In Williams' new video, he kisses his boyfriend on camera for the first time — a move suggested by co-directors Alexa and Stephen Kinigopoulos.

"At first I kind of thought that, 'I'm tackling something else with this.' And I thought that maybe that's for another project," he said on Kelly's Apple Music Country podcast. "But again, I felt like I was promoting invisibility, like I wasn't being visible and wasn't being myself. And I just thought it was the perfect opportunity to just show who I was."

The new song appears on the recently-released Glasshouse Children: Tilted Crown, an expanded edition of Williams' debut album for a major Nashville label, 2021's Glasshouse Children.

The singer-songwriter added that he'd considered referencing his gay identity in a music video for prior track "Snow Angels."

In the "Tilted Crown" video, an older man who happens to be a country singer pushes masculine norms on a young boy.

"That's not necessarily playing my dad, that's playing society as a whole ... pointing young kids in [the] direction of like, 'This is what girly girls do," Williams said. "You wear this pink bow and you go to Sunday service.' Or, like with little boys, 'You go hunting. ...' [or] 'This is what you're supposed to be doing, son.'"

Williams further stressed that his experience with his father doesn't align with what plays out in the video. Instead, those scenes reflect the broader culture of growing up in small-town Tennessee.

"My relationship with my dad wasn't really like that at all," he said. "He didn't push me to be in music. He pushed me to go hunting, I do have to give him that. He did push me to go hunting. I just wanted to clear that up just in case. ... It's a little bit hard for me to watch because it's just so honest, and it just brings back so much. And it's all there on the surface."

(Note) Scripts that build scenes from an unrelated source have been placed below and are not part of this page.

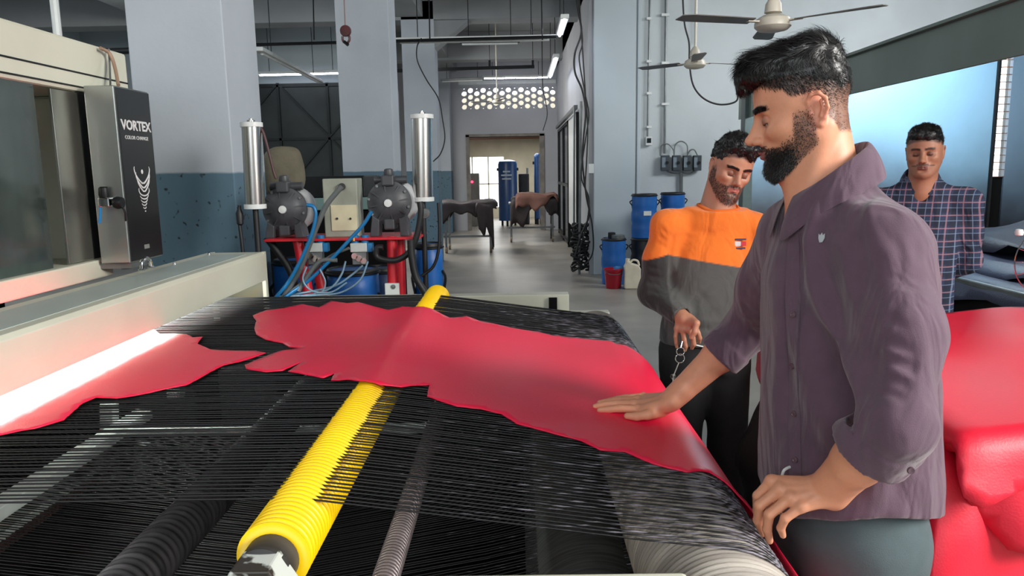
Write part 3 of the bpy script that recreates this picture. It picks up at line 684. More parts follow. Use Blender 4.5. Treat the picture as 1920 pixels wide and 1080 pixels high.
tl = thing('machine_tube_light', (-1.4, 2.2, 1.12), 'lit tube inside the hood beam, glaring on the leather below', 'light')
MB().cyl((-1.42, .5, 1.145), (-1.42, 3.2, 1.142), .022, 12).build('tube', mat('bright_tube', (.95, .98, 1, 1), .3, emit=52), tl, smooth=True)
MB().box((-1.45, .45, 1.165), (-1.39, 3.4, 1.182)).build('housing', M_WHITEM, tl)
# ---- spray cabinet wall on the left
XM = -1.64; cab = thing('spray_cabinet', (-2.2, 2.2, 0), 'big cream spray cabinet with a long dark window', 'machine')
MB().box((-2.9, .3, 1.87), (XM, 3.25, 2.062)).build('top_panel', M_CREAMM, cab, bevel=.012)
MB().box((XM, .3, 1.937), (XM + .003, 3.24, 1.943)).build('panel_seam', M_BLACKM, cab)
MB().box((XM, .3, 1.885), (XM + .006, 3.0, 1.89)).build('panel_seam', M_BLACKM, cab)
MB().box((-2.9, 3.0, 1.2), (XM - .02, 3.25, 1.87)).build('end_panel', M_CREAMM, cab, bevel=.01)
MB().box((-2.9, .3, 1.165), (XM + .02, 2.95, 1.235)).build('sill', M_CREAMM, cab, bevel=.006)
MB().box((-2.9, .3, .0), (-2.25, 3.2, 1.165)).build('base', M_BLACKIN, cab)
MB().box((XM - .02, .3, 1.235), (XM - .012, 2.62, 1.87)).build('window_glass', mat('green_black_glass', rgb(62, 74, 70), .09, scale=1.6, col2=rgb(28, 33, 32), spec=.8, stretch=(1, 1.5, .6)), cab)
ya = PX(95, 165, XM).y
MB().box((XM - .011, ya, 1.24), (XM - .001, 2.86, 1.865)).build('steel_panel', mat('smeared_steel', rgb(178, 176, 166), .25, metal=.9, scale=3, col2=rgb(110, 112, 106), stretch=(1, 1, .5)), cab, bevel=.002)
MB().box((XM - .01, 2.86, 1.24), (XM + .0, 2.93, 1.87)).build('gap_panel', M_BLACKM, cab)
MB().box((-2.5, 1.0, 1.24), (-2.4, 2.0, 1.8)).build('inner_spray_box', M_GREENW, cab, bevel=.03)
cable([PX(188, 90, XM + .02), PX(205, 100, XM + .03), PX(215, 125, XM + .05), PX(222, 160, -1.55)], .007, 'beige hose curving over the cabinet corner', m=mat('beige_hose', rgb(150, 124, 104), .5))
cable([PX(204, 92, XM + .02), PX(206, 130, XM + .03), PX(207, 163, -1.6)], .004, 'thin grey wire beside the beige hose', m=M_GREYM)
# ---- control box with black lettered face
cb_ = thing('control_box', (-1.55, 2.97, 1.25), 'stainless control box with black lettered front on the spray cabinet', 'control box')
MB().box((-1.605, 2.84, 1.222), (-1.492, 3.105, 1.888)).build('body', mat('brushed_steel', rgb(168, 172, 168), .3, metal=.9, scale=2, var=.3, stretch=(1, 1, .4)), cb_, bevel=.004)
MB().box((-1.492, 2.848, 1.228), (-1.488, 3.10, 1.882)).build('front_panel', mat('satin_black', rgb(18, 18, 20), .3), cb_, bevel=.001)
MB().box((-1.66, 2.86, 1.20), (-1.5, 3.0, 1.222)).build('bracket', M_GREYM, cb_)
for y, w in ((2.9, .02), (2.98, .016), (3.04, .02)): MB().cyl((-1.54, y, 1.222), (-1.54, y, 1.195), w, 14).build('cable_gland', M_BLACKM, cb_, smooth=True)
M_LETTER = mat('letter_white', rgb(214, 214, 214), .5, var=.03)
def text(s, pos, size, rot, m, parent, name='lettering', ext=.0008, wx=1.0, al='CENTER', off=0.0):
    c = bpy.data.curves.new(name, 'FONT'); c.body = s; c.size = size; c.extrude = ext; c.align_x = al; c.align_y = 'CENTER'; c.resolution_u = 2; c.offset = off
    o = bpy.data.objects.new(name, c); COL.objects.link(o); c.materials.append(m)
    o.rotation_euler = rot; o.location = pos; o.scale = (wx, 1, 1)
    if parent: o.parent = parent; o.matrix_parent_inverse = Matrix.Translation(-parent.location)
    o2 = bpy.data.objects.new(name, bpy.data.meshes.new_from_object(o)); COL.objects.link(o2); o2.rotation_euler = rot; o2.location = pos; o2.scale = (wx, 1, 1)
    o2.parent = o.parent; o2.matrix_parent_inverse = o.matrix_parent_inverse.copy(); bpy.data.objects.remove(o); return o2
RT = (math.pi / 2, 0, math.pi / 2)
zv = PX(255, 237, -1.487).z
lt_ = text('VORTEX', (-1.487, 2.974, zv), .052, RT, M_LETTER, cb_, wx=1.13, off=.0015)
text('COLOR CHANGE', (-1.487, 2.97, PX(255, 259, -1.487).z), .02, RT, M_LETTER, cb_, wx=1.15)
MB().box((-1.488, 2.95, PX(275, 466, -1.487).z), (-1.4868, 2.99, PX(275, 458, -1.487).z)).build('small_plate', mat('plate_grey', rgb(120, 120, 118), .5), cb_)
# whirlwind emblem: nested open arcs narrowing to a point
em = MB(); cy = 2.985
zt_, zb_ = PX(262, 322, -1.487).z, PX(265, 388, -1.487).z
for k in range(9):
    u = k / 8; z = zt_ + (zb_ - zt_) * (u ** .9) - .015; w = .058 * (1 - u) ** .9 + .003; hh = .030 * (1 - u) + .004
    a0, a1 = (-.35, 3.5) if k < 4 else (.1, 2.9)
    em.tube([Vector((-1.487, cy + w * math.cos(a) * 1.0 + .004 * math.sin(u * 6), z - hh * math.sin(a) + (.025 if k < 3 else 0) * abs(math.cos(a)))) for a in np.linspace(a0, a1, 14)], [.0006 + (.0032 * (1 - .5 * u)) * math.sin(math.pi * (i + .5) / 14) for i in range(14)], 5)
em.lathe([(.001, -.0015), (.009, 0), (.001, .0015)], (-1.4865, cy, zt_ + .0), axis='X', n=14)
em.build('whirlwind_emblem', M_LETTER, cb_)
rg = thing('air_regulator', PY(200, 378, 2.8), 'black and silver air regulator with blue hose on the control box side', 'valve')
q = PY(200, 378, 2.82)
MB().box(q + Vector((-.025, -.02, -.02)), q + Vector((.02, .02, .016))).build('body', MATS['chrome'], rg, bevel=.006)
MB().lathe([(.018, 0), (.02, .01), (.018, .035), (.012, .04)], q + Vector((-.006, 0, .016)), n=18).build('knob', M_BLACKM, rg, smooth=True)
MB().lathe([(.02, 0), (.024, .012), (.02, .03)], q + Vector((.03, 0, -.005)), axis='X', n=18).build('filter_bowl', M_BLACKM, rg, smooth=True)
M_BLUEH = mat('blue_hose', rgb(24, 112, 168), .35, var=.1)
MB().tube(spline([q + Vector((-.02, -.01, -.02)), q + Vector((-.024, -.01, -.05)), q + Vector((-.03, -.01, -.08))], 5), .005, 8).build('hose', M_BLUEH, rg, smooth=True)
MB().tube(spline([q + Vector((.05, 0, -.01)), q + Vector((.06, .01, -.04)), q + Vector((.05, .03, -.09)), q + Vector((.05, .06, -.15))], 5), .004, 8).build('wire', M_CABLE, rg, smooth=True)
# ------------------------------------------------------------------ red leather hides on the conveyor
M_RED = mat('red_leather', rgb(242, 22, 70), .42, var=.05, scale=2.5, bump=.12, bscale=240, spec=.5, coat=.25)
M_RED.node_tree.nodes['Principled BSDF'].inputs['Coat Roughness'].default_value = .36
def surf(x):
    """height of the cord bed along x"""
    if x < YX + .012: return 1.0225
    zt = RZ + RR + .005
    if x < RX: return 1.0225 + (zt - 1.0225) * (x - YX - .012) / (RX - YX - .012)
    return zt
def unroll(s):
    """arc length along the bed (s = x up to the roller top) to (x, z)"""
    if s <= RX: return s, surf(s)
    r = RR + .005; a = (s - RX) / r
    if a < math.pi * .52: return RX + r * math.sin(a), RZ + r * math.cos(a)
    e = (a - math.pi * .52) * r; a = math.pi * .52
    return RX + r * math.sin(a) - .05 * e, RZ + r * math.cos(a) - e
def pick(px, py):
    """pixel to (s, Y) on the bed"""
    best = None; s = -2.2; prev = None
    d = ray(px, py)
    while s < 1.1:
        x, z = unroll(s); Y = x / d.x * d.y if abs(d.x) > 1e-6 else None
        g = EYE + (Y / d.y) * d.z - z if Y and Y > 0 else None
        if prev is not None and g is not None and prev[1] is not None and prev[1] * g <= 0:
            t = prev[1] / (prev[1] - g + 1e-12); return (prev[0] + t * (s - prev[0]), prev[2] + t * (Y - prev[2]))
        prev = (s, g, Y); s += .004
    p = PZ(px, py, 1.0225); return (p.x, p.y)
def hide(name, poly, label, bumps, res=.02, th=.0028, group=None, lift=None, m=None, mapper=unroll):
    """leather sheet with an irregular outline draped on the bed"""
    dense = []; n = len(poly)
    for i in range(n):
        a = Vector(poly[i]); b = Vector(poly[(i + 1) % n]); k = max(1, int((b - a).length / (res * .8)))
        for j in range(k):
            p = a.lerp(b, j / k); dense.append((p.x + .0009 * math.sin(p.y * 160 + i), p.y + .0009 * math.sin(p.x * 140 + i)))
    xs = [p[0] for p in dense]; ys = [p[1] for p in dense]; pts = [Vector(p) for p in dense]; m0 = len(pts)
    def inside(x, y):
        c = False; j = m0 - 1
        for i in range(m0):
            if (dense[i][1] > y) != (dense[j][1] > y) and x < (dense[j][0] - dense[i][0]) * (y - dense[i][1]) / (dense[j][1] - dense[i][1]) + dense[i][0]: c = not c
            j = i
        return c
    y = min(ys) + res / 2; row = 0; dn = np.array(dense)
    while y < max(ys):
        x = min(xs) + (res / 2 if row % 2 else 0)
        while x < max(xs):
            if inside(x, y) and np.min((dn[:, 0] - x) ** 2 + (dn[:, 1] - y) ** 2) > (res * .45) ** 2: pts.append(Vector((x, y)))
            x += res
        y += res; row += 1
    r = delaunay_2d_cdt(pts, [], [list(range(m0))], 1, 1e-5)
    V = []; 
    edge = dn
    for v in r[0]:
        x, z = mapper(v.x)
        de = math.sqrt(np.min((edge[:, 0] - v.x) ** 2 + (edge[:, 1] - v.y) ** 2))
        h = .001 + bumps(v.x, v.y) + .002 * max(0, 1 - de / .03) * (0.5 + .5 * math.sin(v.x * 31 + v.y * 23)) + (lift(v.x, v.y, de) if lift else 0)
        x2, z2 = mapper(v.x + .002); nx, nz = -(z2 - z), (x2 - x); L = math.hypot(nx, nz) or 1
        V.append((x + nx / L * h, v.y, z + nz / L * h))
    F = [tuple(f) for f in r[2]]
    o = link(name, V, F, m or M_RED, None, True, angle=180)
    so = o.modifiers.new('thickness', 'SOLIDIFY'); so.thickness = th; so.offset = 1
    return tag(o, label, 'leather hide', group)
big = [(474,594),(500,583),(535,579),(567,572),(598,579),(621,569),(650,574),(671,572),(702,579),(728,584),(754,581),(775,586),(811,588),(843,601),(874,599),(899,609),(956,620),(1007,627),(1033,633),(1093,639),(1137,645),(1173,651)]
B1 = [pick(*p) for p in big]
sil = [(.50, 2.44), (.56, 2.3), (.64, 2.05), (.68, 1.75), (.66, 1.45), (.72, 1.2), (.84, 1.0), (.82, .93), (.62, .94), (.56, .99), (.535, 1.08), (.53, 1.2), (.525, 1.32), (.505, 1.42), (.478, 1.47)]
low = [(1329,889),(1287,889),(1224,872),(1171,849),(1126,847),(1089,829),(1040,817),(969,797),(939,780),(900,770),(856,765),(817,752),(801,746),(802,734),(806,724),(783,726),(751,732),(712,733),(673,727),(650,720),(621,718),(627,704),(606,712),(541,701),(569,683),(530,699),(499,701),(462,696),(459,688),(478,678),(530,660),(567,655),(543,653),(530,645),(499,640),(481,632),(477,621),(481,605)]
B2 = [pick(*p) for p in low]
def bumps1(s, y):
    r = math.exp(-((s - YX) / .075) ** 2) * .016
    f = .006 * math.sin(3.1 * s + 5 * y) * math.sin(2.3 * y + 1) + .0035 * math.sin(9 * s - 6 * y)
    return r + max(0, f + .004) * (1 if s < RX else .2)
hide('red_hide', B1 + sil + B2, 'large red leather hide draped over the yellow roller and end roller', bumps1, lift=lambda x, y, d: (.03 * min(1, max(0, (x - .47) / .09)) if y < 1.5 else 0) + .012 * math.exp(-((x + .82) ** 2 + (y - 1.95) ** 2) / .004))
h2 = [(499,666),(450,682),(420,690),(395,702),(350,727),(280,741),(220,751),(180,750),(155,760),(120,790),(65,807),(0,819)]
H2 = [pick(*p) for p in h2] + [(-1.3, 1.42), (-1.6, 1.5), (-1.75, 1.7), (-1.62, 2.1), (-1.6, 2.5)] + [pick(*p) for p in ((234,616),(262,620),(290,622),(300,630),(350,631),(362,637),(380,635),(370,649),(395,660),(480,662))]
hide('red_hide', H2, 'red leather hide with a white glare sliding out from under the hood', lambda s, y: .002 + .002 * math.sin(5 * s + 3 * y), th=.002)
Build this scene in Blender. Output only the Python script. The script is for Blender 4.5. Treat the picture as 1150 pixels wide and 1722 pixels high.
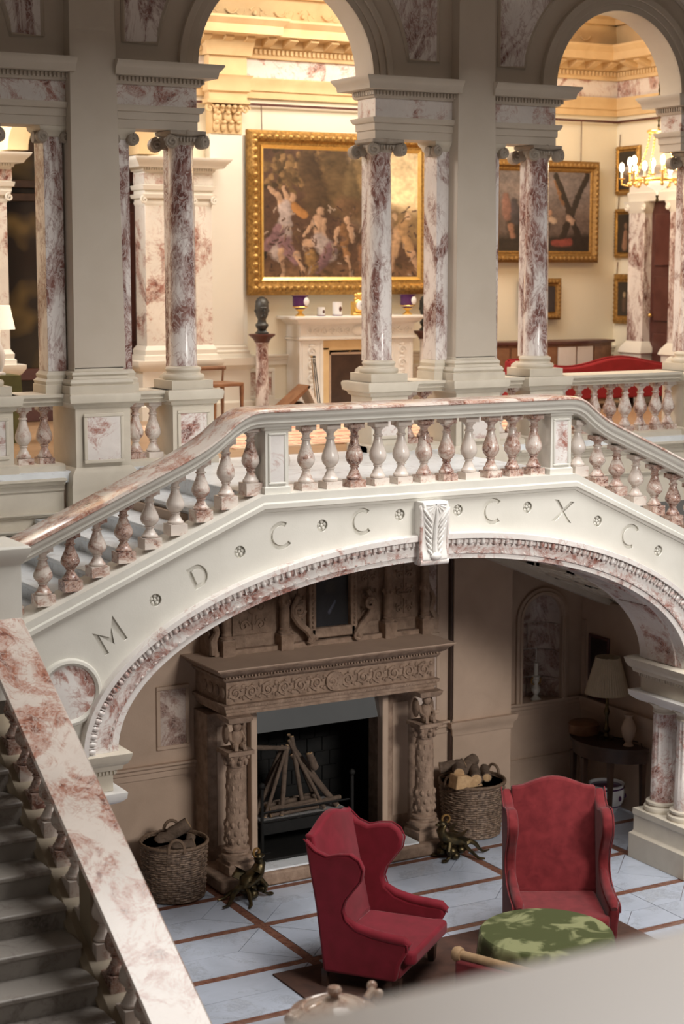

Williams specified in the interview that he identifies as gay and uses he/him pronouns.

"I've never said that to anybody else," he explained. "I mean, people at my label know and people in my personal life know, but this is the first time that I've ever been, besides a show or two, that I've ever been this public about it. And it is scary, but it feels good."

In his interview with Kelly, Williams recalled coming out to his sister Katherine Williams-Dunning, who died in a car crash in June 2020. The siblings' relationship is among the music video's themes.

"I told her a few months before then — in Alabama, of all places — on the back of a four-wheeler," he shared. "We were driving on a four-wheeler about to go eat somewhere, and I just felt called to — and I just felt like I had to, like I was hiding so much."